Si cuando cursaba mis estudios teológicos, allá por los años 80, alguno de mis profesores hubiese insinuado que veríamos celebrar al papa el quinto centenario de la Reforma, el sarcasmo hubiese asomado en mi rostro. Claro que no contaba yo entonces con que un jesuita como Jorge Bergoglio llegase a ser papa. Las ceremonias ecuménicas de ayer en la catedral luterana de Lund y en el Malmoe Arena son históricas, al menos tanto como el momento en el que Martín Lutero clavó sus 95 tesis en la puerta de la iglesia del palacio de Wittenberg.
Ambas fueron luminosas, más solemne en el fondo y en las formas la ceremonia catedralicia, como exigía el paso que se estaba dando, pero no por ello menos emocionante y sentida. Un espectacular testimonio de fraternidad entre católicos y luteranos en pos de un mundo más justo, absolutamente necesario, si es que los cristianos queremos ser fieles al evangelio. No todos en el seno del catolicismo piensan igual; el camino de renovación impulsado por el papa Francisco (un camino sin retorno que está cogiendo velocidad de crucero) suscita algunas críticas internas promovidas por aquellos que permanecen encerrados en sí mismos por temor o prejuicios a la fe que los demás profesan con un acento y un lenguaje diferentes. Sin embargo, los cristianos tenemos que protagonizar la revolución de la ternura.
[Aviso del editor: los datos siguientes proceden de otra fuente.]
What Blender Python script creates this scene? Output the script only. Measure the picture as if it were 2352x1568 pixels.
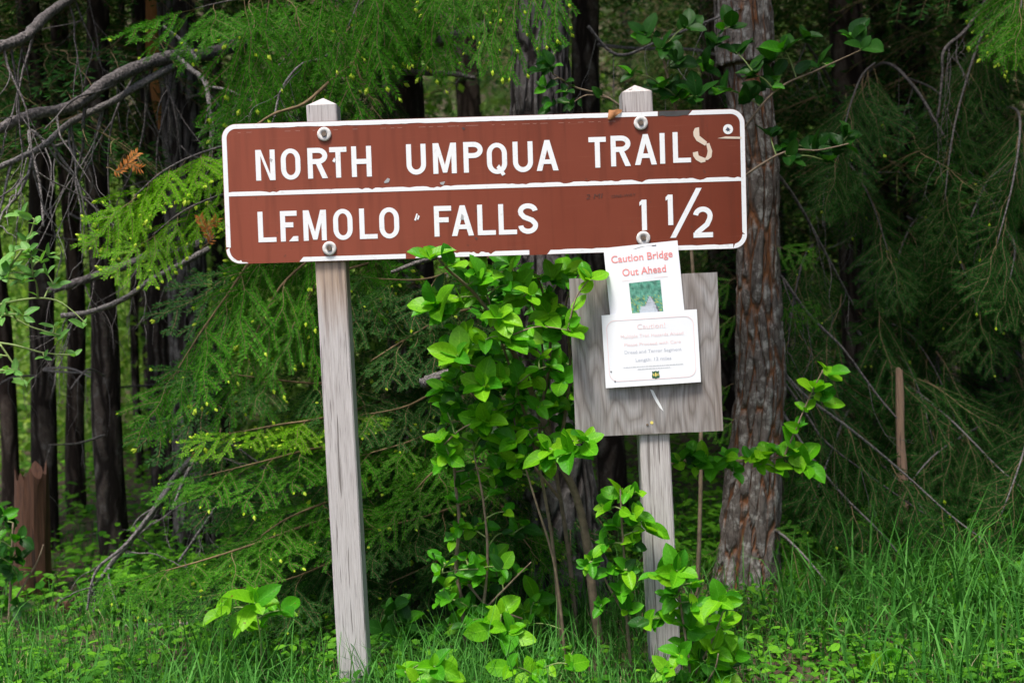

Destacó la intervención papal en la catedral, que incluyó una petición de perdón por los errores del pasado y el agradecimiento por los dones de la Reforma y por la experiencia espiritual de Martín Lutero (¡increíble!), cuyo momento estelar fue el siguiente: «Los cristianos seremos testimonio creíble de la misericordia en la medida en que el perdón, la renovación y reconciliación sean una experiencia cotidiana entre nosotros. Juntos podemos anunciar y manifestar de manera concreta y con alegría la misericordia de Dios, defendiendo y sirviendo la dignidad de cada persona. Sin este servicio al mundo y en el mundo, la fe cristiana es incompleta». Mejor no se podría decir.